The Turkmens opposed Russian expansion into Central Asia more vigorously than other nationalities. They defeated a Russian force in 1717, when Peter the Great first attempted the conquest of Central Asia. And, in the nineteenth century, when the Russians resumed their expansion into the area, Turkmen cavalry posed determined and prolonged opposition. The conquest of Turkmenia (also known as Turkestan) was not completed until 1885, and the territorial boundary of Russian Turkmenia was not set until a decade later by an Anglo-Russian border treaty. That treaty separated the Turkmens of Russia from the roughly equal number of their brethren in present-day Iran, Afghanistan, Iraq, and Turkey.

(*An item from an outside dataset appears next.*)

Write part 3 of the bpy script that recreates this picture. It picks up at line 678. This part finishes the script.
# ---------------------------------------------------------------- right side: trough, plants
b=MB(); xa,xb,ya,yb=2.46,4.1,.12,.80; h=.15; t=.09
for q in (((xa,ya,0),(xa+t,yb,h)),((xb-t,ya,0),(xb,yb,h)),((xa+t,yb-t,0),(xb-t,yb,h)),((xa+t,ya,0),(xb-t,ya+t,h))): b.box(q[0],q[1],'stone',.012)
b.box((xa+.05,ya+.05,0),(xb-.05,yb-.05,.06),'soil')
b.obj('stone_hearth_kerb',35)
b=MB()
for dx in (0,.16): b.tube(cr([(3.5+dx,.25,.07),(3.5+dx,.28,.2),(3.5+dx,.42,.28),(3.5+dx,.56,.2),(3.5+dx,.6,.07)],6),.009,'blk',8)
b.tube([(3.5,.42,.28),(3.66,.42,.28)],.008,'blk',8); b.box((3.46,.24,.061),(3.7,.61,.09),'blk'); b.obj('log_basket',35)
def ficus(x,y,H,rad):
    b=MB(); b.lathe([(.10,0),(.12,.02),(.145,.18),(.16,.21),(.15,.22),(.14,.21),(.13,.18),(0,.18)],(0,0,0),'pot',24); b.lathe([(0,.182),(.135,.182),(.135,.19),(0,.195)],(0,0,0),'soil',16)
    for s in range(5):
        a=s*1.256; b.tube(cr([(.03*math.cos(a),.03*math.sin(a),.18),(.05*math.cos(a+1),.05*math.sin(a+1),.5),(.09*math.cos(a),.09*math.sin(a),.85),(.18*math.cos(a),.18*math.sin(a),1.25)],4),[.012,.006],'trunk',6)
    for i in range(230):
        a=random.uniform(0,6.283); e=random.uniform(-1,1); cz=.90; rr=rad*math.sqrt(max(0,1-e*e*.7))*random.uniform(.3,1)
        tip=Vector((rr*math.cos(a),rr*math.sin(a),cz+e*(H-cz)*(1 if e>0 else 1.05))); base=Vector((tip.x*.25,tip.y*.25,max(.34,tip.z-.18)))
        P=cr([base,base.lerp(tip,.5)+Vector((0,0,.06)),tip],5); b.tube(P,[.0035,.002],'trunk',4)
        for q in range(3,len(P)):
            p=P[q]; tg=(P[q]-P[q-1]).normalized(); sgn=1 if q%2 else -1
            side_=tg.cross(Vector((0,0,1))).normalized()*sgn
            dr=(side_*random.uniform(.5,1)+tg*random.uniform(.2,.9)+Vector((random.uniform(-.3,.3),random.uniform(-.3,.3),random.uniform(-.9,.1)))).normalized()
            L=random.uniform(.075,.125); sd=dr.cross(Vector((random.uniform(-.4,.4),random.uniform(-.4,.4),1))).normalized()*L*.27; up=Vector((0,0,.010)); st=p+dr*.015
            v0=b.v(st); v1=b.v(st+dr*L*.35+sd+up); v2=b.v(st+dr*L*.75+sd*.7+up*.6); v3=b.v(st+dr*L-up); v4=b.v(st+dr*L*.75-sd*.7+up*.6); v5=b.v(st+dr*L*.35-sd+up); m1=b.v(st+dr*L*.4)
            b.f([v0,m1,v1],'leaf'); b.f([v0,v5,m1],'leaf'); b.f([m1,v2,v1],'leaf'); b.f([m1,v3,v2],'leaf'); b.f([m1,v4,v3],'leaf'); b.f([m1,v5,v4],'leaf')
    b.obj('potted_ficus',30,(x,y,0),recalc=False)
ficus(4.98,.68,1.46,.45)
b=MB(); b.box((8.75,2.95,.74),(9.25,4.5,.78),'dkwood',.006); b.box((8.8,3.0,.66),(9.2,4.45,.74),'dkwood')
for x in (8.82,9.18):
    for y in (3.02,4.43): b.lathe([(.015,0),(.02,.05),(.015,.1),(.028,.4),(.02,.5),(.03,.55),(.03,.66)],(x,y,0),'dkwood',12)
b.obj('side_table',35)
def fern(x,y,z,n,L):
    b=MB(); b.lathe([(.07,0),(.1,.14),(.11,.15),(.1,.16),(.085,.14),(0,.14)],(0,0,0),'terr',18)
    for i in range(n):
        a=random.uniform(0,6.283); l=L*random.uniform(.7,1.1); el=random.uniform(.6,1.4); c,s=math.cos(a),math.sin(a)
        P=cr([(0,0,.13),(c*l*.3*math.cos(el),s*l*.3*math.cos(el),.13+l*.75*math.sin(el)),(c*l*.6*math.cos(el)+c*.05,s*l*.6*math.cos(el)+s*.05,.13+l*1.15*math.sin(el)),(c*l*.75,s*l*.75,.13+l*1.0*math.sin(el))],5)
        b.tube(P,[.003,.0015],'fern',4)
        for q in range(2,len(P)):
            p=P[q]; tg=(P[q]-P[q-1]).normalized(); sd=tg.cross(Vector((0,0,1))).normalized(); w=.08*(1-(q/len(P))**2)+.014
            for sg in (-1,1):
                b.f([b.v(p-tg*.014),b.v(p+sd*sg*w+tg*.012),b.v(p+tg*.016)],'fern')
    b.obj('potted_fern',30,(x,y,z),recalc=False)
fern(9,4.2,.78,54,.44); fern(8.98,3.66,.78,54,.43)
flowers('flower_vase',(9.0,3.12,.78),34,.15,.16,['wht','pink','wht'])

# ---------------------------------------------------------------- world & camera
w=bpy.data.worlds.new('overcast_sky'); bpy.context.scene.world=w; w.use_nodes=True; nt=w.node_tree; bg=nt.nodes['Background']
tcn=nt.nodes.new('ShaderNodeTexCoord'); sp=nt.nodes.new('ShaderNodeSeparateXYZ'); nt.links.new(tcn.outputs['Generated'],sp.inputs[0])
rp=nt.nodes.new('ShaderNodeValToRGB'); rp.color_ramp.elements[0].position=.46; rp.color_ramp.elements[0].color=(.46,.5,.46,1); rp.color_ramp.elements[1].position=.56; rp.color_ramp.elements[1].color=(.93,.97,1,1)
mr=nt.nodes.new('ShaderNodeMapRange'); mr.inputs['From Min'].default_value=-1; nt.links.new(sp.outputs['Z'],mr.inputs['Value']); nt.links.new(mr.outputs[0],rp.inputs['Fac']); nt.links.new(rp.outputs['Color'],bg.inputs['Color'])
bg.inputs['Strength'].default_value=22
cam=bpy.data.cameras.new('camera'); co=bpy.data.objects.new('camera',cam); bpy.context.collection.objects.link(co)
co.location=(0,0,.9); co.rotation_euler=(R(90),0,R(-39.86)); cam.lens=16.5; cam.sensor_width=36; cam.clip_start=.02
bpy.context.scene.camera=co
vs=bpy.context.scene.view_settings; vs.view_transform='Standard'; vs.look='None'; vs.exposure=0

Turkmenia became part of Russian Turkestan and was treated by the tsarist government as a colonial territory where Russians and other Slavs were encouraged to settle. A railroad was built, and other features of modernity were introduced. Turkmens resented losing their grazing land and in 1916 joined a Muslim uprising throughout Russia's Central Asian territory.

After the February Revolution of 1917, several political forces competed for power in Turkmenia. The Turkmens were divided between Islamic traditionalists and the more progressive nationalist intelligentsia. At this time, both Bolshevik and White armies sought the loyalty of Turkmenia's Russian population. A provisional government, established by Turkmen nationalists with support of the White forces and limited British assistance, was able to maintain itself against the Bolsheviks until mid-1919. Thereafter, Turkmen resistance against the Bolsheviks was part of the general Basmachi Rebellion, which reemerged sporadically until 1931. By 1920, however, the Red Army controlled the territory, and in 1924 the Turkmen Republic was established in accordance with the national delimitation process in Central Asia.

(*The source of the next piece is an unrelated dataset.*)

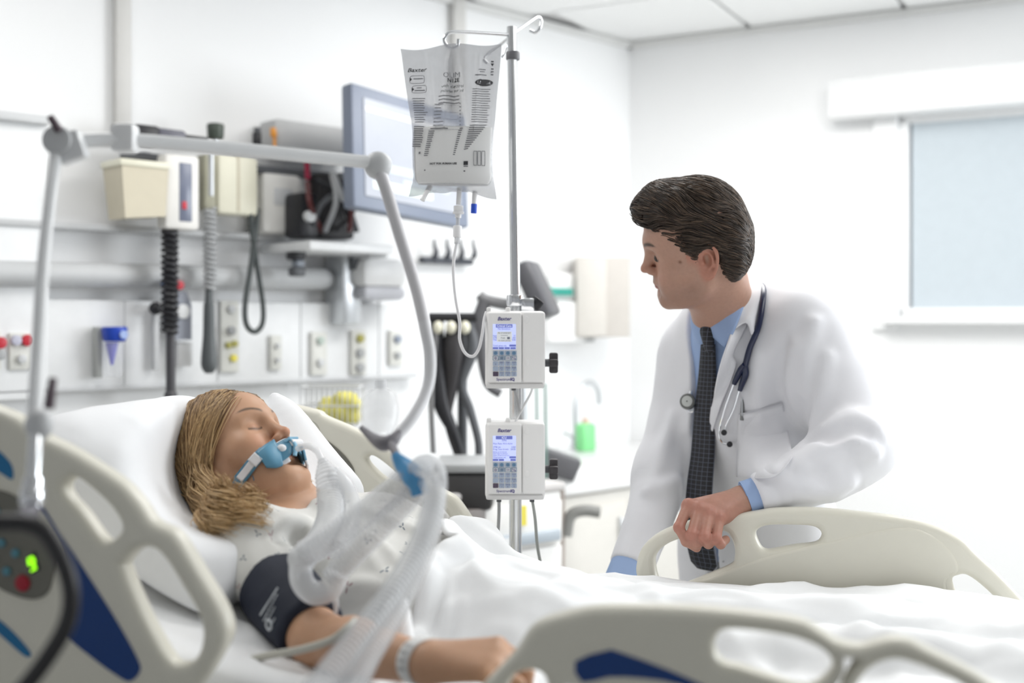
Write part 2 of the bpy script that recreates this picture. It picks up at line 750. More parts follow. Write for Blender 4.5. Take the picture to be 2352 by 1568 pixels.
def window(name, t0, t1, z0, z1, blind):
    fr = MB()
    cc = lambda t, z, n=0.0: CN + E2 * t + ZA * z + N2 * n
    q = 0.035
    for t in (t0 + q / 2, t1 - q / 2):
        fr.box(cc(t, (z0 + z1) / 2, -0.05), E2 * q / 2, N2 * 0.05, ZA * (z1 - z0) / 2, 0.004, 1)
    for z in (z0 + q / 2, z1 - q / 2):
        fr.box(cc((t0 + t1) / 2, z, -0.05), E2 * (t1 - t0) / 2, N2 * 0.05, ZA * q / 2, 0.004, 1)
    w = fr.build(name, white_m)
    w['kind'] = 'structure'
    g = MB()
    g.box(cc((t0 + t1) / 2, (z0 + z1) / 2, -0.085), E2 * (t1 - t0 - 2 * q) / 2, N2 * 0.003, ZA * (z1 - z0 - 2 * q) / 2)
    po = MB()
    s = MB(); s.box(cc((t0 + t1) / 2, z0 - 0.012, 0.03), E2 * ((t1 - t0) / 2 + 0.05), N2 * 0.045, ZA * 0.014, 0.004, 1)
    L = wpos(w)
    for nm, mb, mt in (('window_pane', g, glass_m), ('window_sill', s, white_m)):
        mb.build(nm, mt, w)
    if blind:
        bl = MB(); bl.box(cc((t0 + t1) / 2, (z0 + z1) / 2, -0.03), E2 * ((t1 - t0) / 2 - 0.045), N2 * 0.002, ZA * ((z1 - z0) / 2 - 0.03))
        bl.build('roller_blind', blind_m, w)
        va = MB(); va.box(cc((t0 + t1) / 2 - 0.06, z1 + 0.065, 0.055), E2 * ((t1 - t0) / 2 + 0.19), N2 * 0.055, ZA * 0.075, 0.008, 2)
        va.build('blind_valance', white_m, w)
    for t in (t0 - 0.05, t1 + 0.05):
        tr = MB(); tr.box(cc(t, (z0 + z1) / 2, 0.008), E2 * 0.045, N2 * 0.012, ZA * ((z1 - z0) / 2 + 0.05), 0.003, 1)
        tr.build('window_trim', white_m, w)
    return w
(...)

The Soviet policy of forced collectivization in the late 1920s and early 1930s was particularly abhorrent to the nomadic Turkmens. It led to enhanced national self-awareness and an opposition movement, which burst into an open rebellion in 1928-32. In response, Soviet authorities arrested scores of native communist leaders and broad segments of the Turkmen intelligentsia. Most perished in the Great Terror of the 1930s.

The great majority of the over 2.7 million Soviet Turkmens lived in the Turkmen Republic, the least populous of the Soviet Central Asian republics. Turkmens constituted nearly 72 percent of the republic's 3.5 million population. Russians and Uzbeks were the largest minorities.

The Turkmen language, which developed from several Turkic dialects and has adopted some Arabic, Persian, and Russian loanwords, belongs to the southern group of Turkic languages. In the 1989 census, about 98.5 percent of the Turkmens considered it their first language. Only slightly more than 25 percent of the Turkmens had fluency in Russian.

In 1987 Turkmens were more rural than urban, even though the population of the Turkmen Republic, which included a large number of highly urban Russians, was almost evenly divided between urban and rural residents. The Turkmen Republic had only a few large cities in 1989. Ashkhabad, the capital, had a population of 398,000; only Chardzhou and Tashauz also had populations over 100,000.

In 1971 Turkmens were fourteenth among the seventeen major nationalities in the number of students in higher education institutions and twelfth in the number of scientific workers per thousand. In 1986 the Turkmen Republic ranked tenth among the union republics in the number of students in higher education per thousand.

Turkmens were among the least represented nationalities in the CPSU. In 1984 they ranked thirteenth among the union republics.